Nel centenario della nascita di uno dei padri della commedia all'italiana, la Galleria Nazionale d'Arte Moderna ospiterà anche una mostra (Steno, l'arte di far ridere, 11 aprile-4 giugno) basata sul Diario futile, opera pop in cui Steno incollava ritagli di giornale, vignette e foto dei collaboratori.
Nella confusa atmosfera capitolina, dove stelle&strisce americane strappavano il cielo alla stella rossa bolscevica e infatti Zavattini e Moravia, Savinio e Soldati non sapevano bene a quale stendardo appigliarsi il ragazzo Vanzina annota tutto in un collage di strepitosa attualità. «L'Italia esita tra la scatoletta di biscotti americana e l'insalata russa», scrive. Roma gli appare «una città falsamente viva», soprattutto quando la pioggia «sottolinea la situazione di paralisi sotterranea che cova dentro ogni negozio e dentro ogni bar, con la saracinesca abbassata a metà». E Piazza Venezia, orba del balcone da cui si affacciava Mussolini, è fotografata mentre una banda di soldati scozzesi con gonnellino e cornamuse «volteggia piétinant sur place»... Quanto «spleen» per la Svizzera, che all'allampanato scrittore neanche trentenne ricorda Addio alle armi. Perché al cinema Steno ci va comunque: alla Quirinetta e alla Capranichetta, adesso chiuse. Un ritaglio di giornale lo tiene allegro: «Non sono io che rassomiglio a Hitler ha detto Charlot è lui il mio sosia!». Chissà cosa direbbe Savinio della Roma attuale, se all'epoca, fermo in Corso Umberto davanti ai Magazzini Standa, insieme a Steno, stupito «guardava i negri americani che passavano indolenti». A Roma «il primo Ferragosto alleato, dopo quello badogliano dello scorso anno, non ci si salva più dalle divise, dalla tela kaki». Per fortuna, si lavora con Blasetti e Soldati. Poi c'è da scrivere parole per una canzone di Nino Rota e da mettere in scena una rivista sul cavallo bianco di Mussolini, «con toni alla Lubitsch». Anche se sarebbe meglio pensare alle commedie di Aldo Fabrizi, roba come Volemose bene, che ha successo. Se Blasetti s'affanna «sull'importante problema del bisogno d'amore», dopo tanta tensione, Steno inventa la parola «amorismo», prima che «buonismo» ne fosse conio contemporaneo. E mentre i comunisti irrompono al Valle, perché «vogliono uno spettacolo di cui hanno già i manifesti», nel cuore di Steno pulsa una domanda: «Potrei veramente essere felice con un piccolo bastevole stipendio e con l'amore di una piccola commessa, come nei finali di certi film americani?».

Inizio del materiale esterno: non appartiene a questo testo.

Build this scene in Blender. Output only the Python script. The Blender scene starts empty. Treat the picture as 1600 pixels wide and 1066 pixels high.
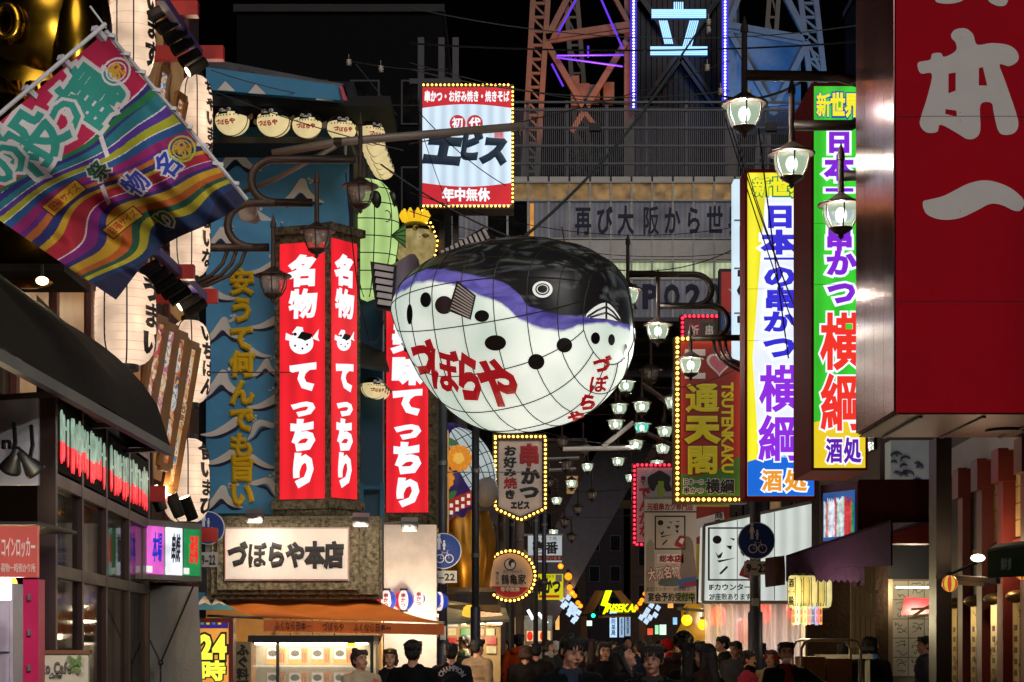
import bpy, bmesh, math, random
import numpy as np
from mathutils import Vector, Matrix, noise
from mathutils.bvhtree import BVHTree
from mathutils.geometry import tessellate_polygon
R = math.radians
rnd = random.Random(7)
sc = bpy.context.scene
C = sc.collection
# ------------------------------------------------------------------ camera
# level camera in the middle of the street, lens shifted upwards; the photograph is 1600 x 1066
F, HX, HY, CZ = 2800.0, 800.0, 1003.0, 1.6
cd = bpy.data.cameras.new('camera'); cam = bpy.data.objects.new('camera', cd); C.objects.link(cam)
cam.location = (0, 0, CZ); cam.rotation_euler = (R(90), 0, 0)
cd.sensor_width = 36.0; cd.lens = 36.0*F/1600.0
cd.shift_y = (HY-533.0)/1600.0
cd.clip_start = 0.1; cd.clip_end = 3000
sc.camera = cam
# ------------------------------------------------------------------ night sky and an added sun lamp for frontal fill
w = bpy.data.worlds.new('World'); sc.world = w; w.use_nodes = True
wn = w.node_tree; wn.nodes.clear()
sky = wn.nodes.new('ShaderNodeTexSky'); sky.sky_type = 'NISHITA'; sky.sun_disc = False
sky.sun_elevation = R(-4); sky.sun_rotation = R(160); sky.air_density = 1.5; sky.dust_density = 3
bg = wn.nodes.new('ShaderNodeBackground'); bg.inputs[1].default_value = 0.05
wo = wn.nodes.new('ShaderNodeOutputWorld')
wn.links.new(sky.outputs[0], bg.inputs[0]); wn.links.new(bg.outputs[0], wo.inputs[0])
sl = bpy.data.lights.new('fill_sun', 'SUN'); sl.energy = 0.85; sl.angle = R(25); sl.color = (1, .93, .88)
so = bpy.data.objects.new('fill_sun', sl); C.objects.link(so); so.rotation_euler = (R(58), 0, R(15)); so.location = (0, 0, 60)
sc.view_settings.view_transform = 'Standard'; sc.view_settings.look = 'None'
sc.view_settings.exposure = 0.0; sc.view_settings.gamma = 1.0; sc.view_settings.use_curve_mapping = False
sc.render.engine = 'CYCLES'
cy = sc.cycles
cy.use_denoising = True; cy.max_bounces = 4; cy.diffuse_bounces = 2; cy.glossy_bounces = 2; cy.transmission_bounces = 4
cy.use_adaptive_sampling = True; cy.adaptive_threshold = .02
cy.transparent_max_bounces = 8; cy.sample_clamp_indirect = 3.0; cy.caustics_reflective = False; cy.caustics_refractive = False
cy.use_light_tree = True

# ------------------------------------------------------------------ helpers
def P(px, py, d): return Vector(((px-HX)/F*d, d, CZ+(HY-py)/F*d))
def lin(h):
    if not isinstance(h, str): return tuple(h)
    h = h.lstrip('#'); o = []
    for i in (0, 2, 4):
        v = int(h[i:i+2], 16)/255.0
        o.append(v/12.92 if v <= .04045 else ((v+.055)/1.055)**2.4)
    return tuple(o)
MC = {}
def _mat(key):
    m = bpy.data.materials.new(key[0]); m.use_nodes = True
    return m, m.node_tree, m.node_tree.nodes['Principled BSDF']
def paint(col, rough=.55, metal=0., var=.18, scale=3., bump=0., bscale=40., coat=0., col2=None, trans=0., alpha=1.):
    """painted, metal, cloth or stone surface: noise breaks up colour and gloss, optional fine relief"""
    k = ('surface', col, rough, metal, var, scale, bump, bscale, coat, col2, trans, alpha)
    if k in MC: return MC[k]
    m, nt, b = _mat(k); c = lin(col); N = nt.nodes; L = nt.links
    tc = N.new('ShaderNodeTexCoord'); nz = N.new('ShaderNodeTexNoise')
    nz.inputs['Scale'].default_value = scale; nz.inputs['Detail'].default_value = 6; nz.inputs['Roughness'].default_value = .65
    L.new(tc.outputs['Object'], nz.inputs['Vector'])
    rp = N.new('ShaderNodeValToRGB'); e = rp.color_ramp.elements
    e[0].position = .3; e[1].position = .72
    c2 = lin(col2) if col2 else tuple(min(1, x*(1+var)) for x in c)
    e[0].color = tuple(x*(1-var) for x in c)+(1,); e[1].color = c2+(1,)
    L.new(nz.outputs[0], rp.inputs[0]); L.new(rp.outputs[0], b.inputs['Base Color'])
    mr = N.new('ShaderNodeMapRange'); mr.inputs[3].default_value = max(.03, rough-.12); mr.inputs[4].default_value = min(1, rough+.12)
    L.new(nz.outputs[0], mr.inputs[0]); L.new(mr.outputs[0], b.inputs['Roughness'])
    b.inputs['Metallic'].default_value = metal
    if rough >= .75: b.inputs['Specular IOR Level'].default_value = .12
    if coat: b.inputs['Coat Weight'].default_value = coat
    if trans: b.inputs['Transmission Weight'].default_value = trans
    if alpha < 1: b.inputs['Alpha'].default_value = alpha
    if bump:
        n2 = N.new('ShaderNodeTexNoise'); n2.inputs['Scale'].default_value = bscale; n2.inputs['Detail'].default_value = 4
        L.new(tc.outputs['Object'], n2.inputs['Vector'])
        bp = N.new('ShaderNodeBump'); bp.inputs['Strength'].default_value = min(1, bump); bp.inputs['Distance'].default_value = .02
        L.new(n2.outputs[0], bp.inputs['Height']); L.new(bp.outputs[0], b.inputs['Normal'])
    MC[k] = m; return m
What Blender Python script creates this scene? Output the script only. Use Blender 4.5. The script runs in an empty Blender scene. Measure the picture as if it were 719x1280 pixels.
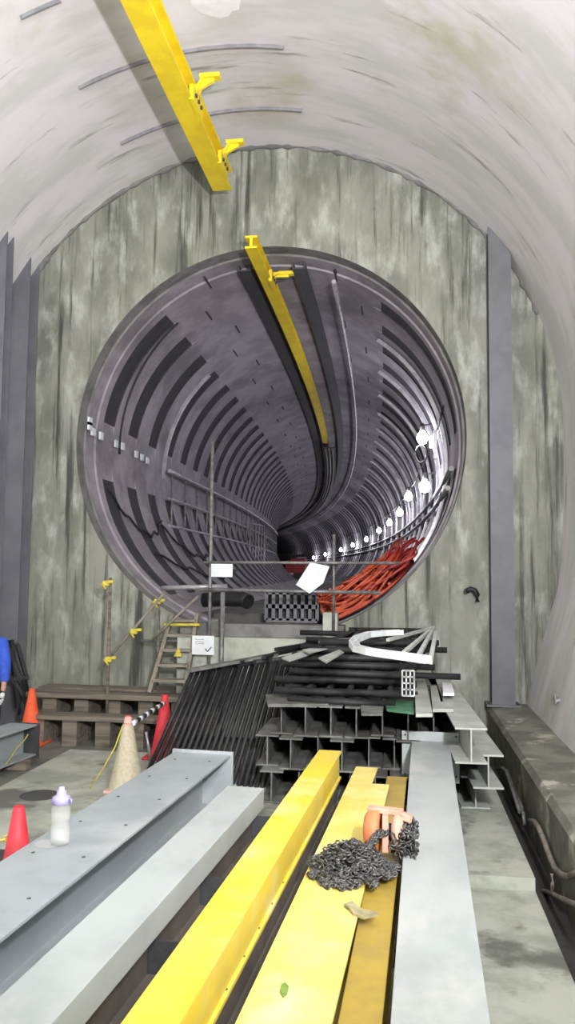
import bpy, bmesh, math, random
from mathutils import Vector as V, Matrix
random.seed(7)
S=bpy.context.scene; C=S.collection
PI=math.pi; rad=math.radians
# ---------------------------------------------------------------- camera
F=1000.0; IW,IH=719,1280
yaw,pitch,roll,CH=rad(8),rad(4.3),rad(.6),2.3
fw=V((-math.sin(yaw)*math.cos(pitch),math.cos(yaw)*math.cos(pitch),math.sin(pitch)))
r0=V((math.cos(yaw),math.sin(yaw),0)); u0=r0.cross(fw)
rt=r0*math.cos(roll)+u0*math.sin(roll); up=rt.cross(fw)
CP=V((0,0,CH))
cd=bpy.data.cameras.new('camera'); cam=bpy.data.objects.new('camera',cd); C.objects.link(cam)
m=Matrix((rt,up,-fw)).transposed().to_4x4(); m.translation=CP; cam.matrix_world=m
cd.sensor_fit='VERTICAL'; cd.sensor_height=32; cd.lens=32*F/IH; cd.clip_start=.05; cd.clip_end=500
S.camera=cam
def ray(px,py): return rt*((px-IW/2)/F)+up*((IH/2-py)/F)+fw
def aY(px,py,Y): d=ray(px,py); return CP+d*(Y/d.y)
def aZ(px,py,z): d=ray(px,py); return CP+d*((z-CH)/d.z)
def aX(px,py,x): d=ray(px,py); return CP+d*(x/d.x)
# ---------------------------------------------------------------- materials
def mat(name,c1,c2=None,sc=3,rough=.8,metal=0,stretch=(1,1,1),c3=None,sc3=.6,lo=.4,hi=.62,lo3=.5,hi3=.68,bump=.15,fine=0,emit=None,alpha=None,trans=0,c4=None,sc4=9,st4=None,lo4=.56,hi4=.62):
    M=bpy.data.materials.new(name); M.use_nodes=True; n=M.node_tree; N=n.nodes; L=n.links
    b=N['Principled BSDF']; b.inputs['Roughness'].default_value=rough; b.inputs['Metallic'].default_value=metal
    g=N.new('ShaderNodeNewGeometry')
    def noise(s,st,det=6):
        mp=N.new('ShaderNodeMapping'); mp.inputs['Scale'].default_value=st
        L.new(g.outputs['Position'],mp.inputs['Vector'])
        t=N.new('ShaderNodeTexNoise'); t.inputs['Scale'].default_value=s; t.inputs['Detail'].default_value=det; t.inputs['Roughness'].default_value=.62
        L.new(mp.outputs[0],t.inputs['Vector']); return t
    def ramp(t,l,h):
        r=N.new('ShaderNodeMapRange'); r.interpolation_type='SMOOTHSTEP'; r.inputs['From Min'].default_value=l; r.inputs['From Max'].default_value=h
        L.new(t.outputs['Fac'],r.inputs['Value']); return r.outputs['Result']
    def mix(f,a,bc):
        x=N.new('ShaderNodeMix'); x.data_type='RGBA'; L.new(f,x.inputs[0])
        if isinstance(a,tuple): x.inputs[6].default_value=(*a,1)
        else: L.new(a,x.inputs[6])
        x.inputs[7].default_value=(*bc,1); return x.outputs[2]
    c2=c2 or tuple(v*.8 for v in c1)
    t=noise(sc,stretch); col=mix(ramp(t,lo,hi),c1,c2)
    if c3: col=mix(ramp(noise(sc3,stretch if c4 is None else (1,1,.45)),lo3,hi3),col,c3)
    if c4: col=mix(ramp(noise(sc4,st4 or stretch),lo4,hi4),col,c4)
    L.new(col,b.inputs['Base Color'])
    if bump:
        bp=N.new('ShaderNodeBump'); bp.inputs['Strength'].default_value=bump; bp.inputs['Distance'].default_value=.02
        L.new(noise(sc*4,stretch).outputs['Fac'],bp.inputs['Height']); L.new(bp.outputs[0],b.inputs['Normal'])
    if emit:
        b.inputs['Emission Color'].default_value=(*emit[0],1); b.inputs['Emission Strength'].default_value=emit[1]
    if alpha is not None: b.inputs['Alpha'].default_value=alpha
    if trans: b.inputs['Transmission Weight'].default_value=trans
    return M
M={}
M['vault']=mat('vault_concrete',(.68,.665,.68),(.56,.57,.545),1.2,stretch=(.5,1.6,.5),c3=(.47,.46,.34),sc3=.55,lo3=.52,hi3=.75,c4=(.30,.29,.27),sc4=1.5,st4=(.35,3.2,.35),lo4=.60,hi4=.70)
M['endwall']=mat('stained_wall_concrete',(.25,.26,.215),(.145,.155,.122),1.5,stretch=(1.3,1,.5),c3=(.41,.43,.375),sc3=3.2,lo3=.47,hi3=.74,lo=.36,hi=.66,c4=(.05,.053,.045),sc4=2.0,st4=(4.2,1,.22),lo4=.50,hi4=.69,bump=.3)
M['sidewall']=M['vault']
M['lining']=mat('precast_lining',(.33,.305,.335),(.24,.22,.245),1.6,stretch=(1,.8,1),c3=(.17,.16,.175),sc3=.9,lo3=.48,hi3=.7,rough=.85)
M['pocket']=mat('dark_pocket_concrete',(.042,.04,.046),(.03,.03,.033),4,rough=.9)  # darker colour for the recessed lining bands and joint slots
M['lip']=mat('mouth_lip_concrete',(.2,.2,.19),(.12,.12,.115),3,stretch=(1,1,1))
M['floor']=mat('dusty_floor_concrete',(.17,.165,.145),(.10,.10,.09),1.6,c3=(.22,.215,.19),sc3=.7)
M['slab']=mat('pale_slab_concrete',(.43,.45,.38),(.28,.30,.25),1.7,c3=(.13,.135,.115),sc3=1.1,lo3=.52,hi3=.64)
M['kerb']=mat('kerb_concrete',(.20,.205,.17),(.12,.12,.10),2.5,c3=(.40,.39,.32),sc3=1.8,lo3=.56,hi3=.64)
M['mud']=mat('gutter_mud',(.05,.048,.042),(.03,.03,.028),4)
M['grey']=mat('grey_painted_steel',(.39,.425,.415),(.33,.36,.36),2.2,rough=.55,stretch=(1,.6,1),c3=(.46,.48,.45),sc3=1.6,bump=.05)
M['bluegrey']=mat('bluish_grey_steel',(.30,.335,.35),(.26,.29,.30),2,rough=.5,c3=(.37,.395,.40),sc3=1.3,bump=.04)
M['column']=mat('column_grey_steel',(.135,.14,.155),(.11,.115,.13),2,rough=.6,bump=.05)
M['yellow']=mat('yellow_painted_steel',(.76,.58,.05),(.70,.55,.09),2.4,rough=.5,c3=(.76,.65,.24),sc3=1.6,bump=.04)
M['yellow_pale']=mat('dusty_yellow_steel',(.74,.64,.22),(.68,.55,.12),2,rough=.55,c3=(.76,.70,.38),sc3=1.4,bump=.04)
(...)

Disincantato e dinamico, egli ha ben chiaro che la «rinascita» del cinema italiano
di cui parlano Camerini e Blasetti («Questa sarebbe la terza rinascita o la quarta?, sfotticchia»), non urge «per esigenze artistiche, quanto per esigenze di stomaco. Non l'Arte presiede questi volenterosi, ma il Pranzo».